Grand partition function of gas of non-interacting spin-1 bosons in magnetic field

Question

Consider a gas of non-interacting spin 1 bosons in a uniform B field, each subject to a Hamiltonian of the form: $ H(\vec{p},s_z) = \frac{p^2}{2m} - \mu_0 s_z B$ where $s_z$ can take the three possible values of -1, 0 and 1. Assume further the orbital effect $\vec{p} \rightarrow \vec{p} - e\vec{A}$.

• First, how would you go about determining the grand partition function of the system, and the average occupation number for the three possible spin orientation? I know how to do this with no magnetic field present. I'm tempted to simply add the magnetic interaction term, but given the way the grand partition function is normally defined (in terms of distribution set), I find it a bit confusing here.

• Second, what is meant here by orbital effect?

Answer 1

So we start with the definition of grand partition function, $\mathcal{Z} = Tr(e^{-\beta(\hat{H}-\mu\hat{N})})$, with $\beta=1/k_BT$, $\hat{H}$ the Hamiltonian and $\hat{N}$ the operator of total particle number, which commutes with $\hat{H}$. Since you also want to evaluate the average occupation number for each spin, you may add to $\hat{H}$ a source term $\sum_{s_z}a_{s_z}\hat{N}_{s_z}$, which amounts to replacing $\mu\hat{N}$ by $\sum_{s_z}\mu_{s_z}\hat{N}_{s_z}$ in $\mathcal{Z}$. See that $\hat{N}_{s_z}$ also commutes with $\hat{H}$.

Next, we need the eigenvalues of $\hat{H}$. Since you are considering a non-interacting system of bosons, the eigenvalues are completely determined by the simple particle Hamiltonian $H(\vec{p},s_Z)$. The eigenvalues of $H(\vec{p},s_z)$ is known to be Landau levels, $\varepsilon_{n,s_z,p_z} = (n+1/2)\omega_c - \mu_0Bs_z + p^2_z/2m$, where I assumed the magnetic field points along z-direction. Note that each Landau level is highly degenerate, i.e., for each level, there is a subset of states (in total $D$). Now the eigenvalues of $\hat{H}$ are just $E = \sum_{n,s_z,p_z,\nu}L^{\nu}_{n,s_z,p_z}\varepsilon_{n,s_z,p_z}$, with $L^{\nu}_{n,s_z,p_z}$ the occupation of the $\nu$-th state of the subset $(n,s_z,p_z)$.

Now the $\mathcal{Z}$ can be written as $\mathcal{Z} = \mathcal{Z}_+\cdot\mathcal{Z}_-\cdot\mathcal{Z}_0$, where the factors $\mathcal{Z}_{s_z}$ describes the $s_z$-sector.
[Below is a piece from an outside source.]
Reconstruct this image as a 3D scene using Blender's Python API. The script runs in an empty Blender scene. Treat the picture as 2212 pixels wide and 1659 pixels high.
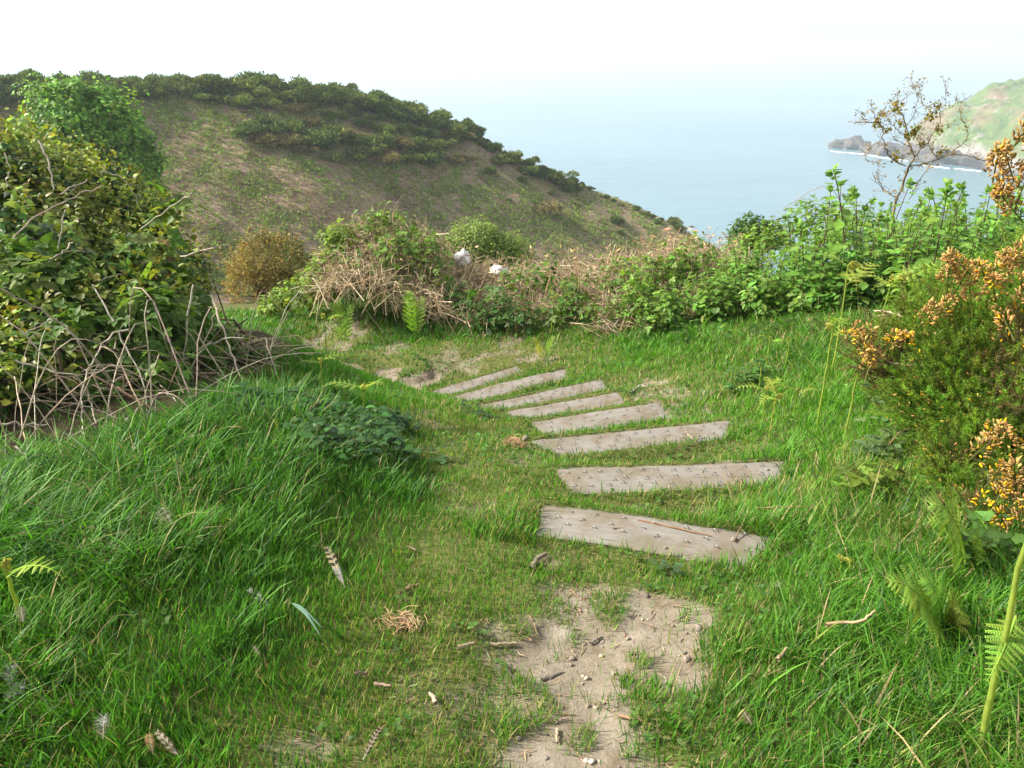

Performing the trace in the diagonal representation of $\hat{H}$, we find $$\mathcal{Z}_{s_z} = \prod_{n,p_z,\nu}(1+e^{-\beta(\varepsilon_{n,s_z,p_z}-\mu_{s_z})}+e^{-2\beta(\varepsilon_{n,s_z,p_z}-\mu_{s_z})}+...)=\prod_{n,p_z}(1-e^{-\beta(\varepsilon_{n,s_z,p_z}-\mu_{s_z})})^{-D}.$$ From this, you can find the $\mathcal{Z}$. The average occupation for spin $s_z$ is obtained as $$\langle \hat{N}_{s_z}\rangle = \beta^{-1}\frac{\partial}{\partial \mu_{s_z}}~\ln\mathcal{Z},$$ which is understood in the limit $\mu_{s_z}\rightarrow\mu$.

The orbital effects of $\vec{A}$ refers to the fact that magnetic field quantises the motions in the normal plane of the magnetic field: the appearance of Landau levels.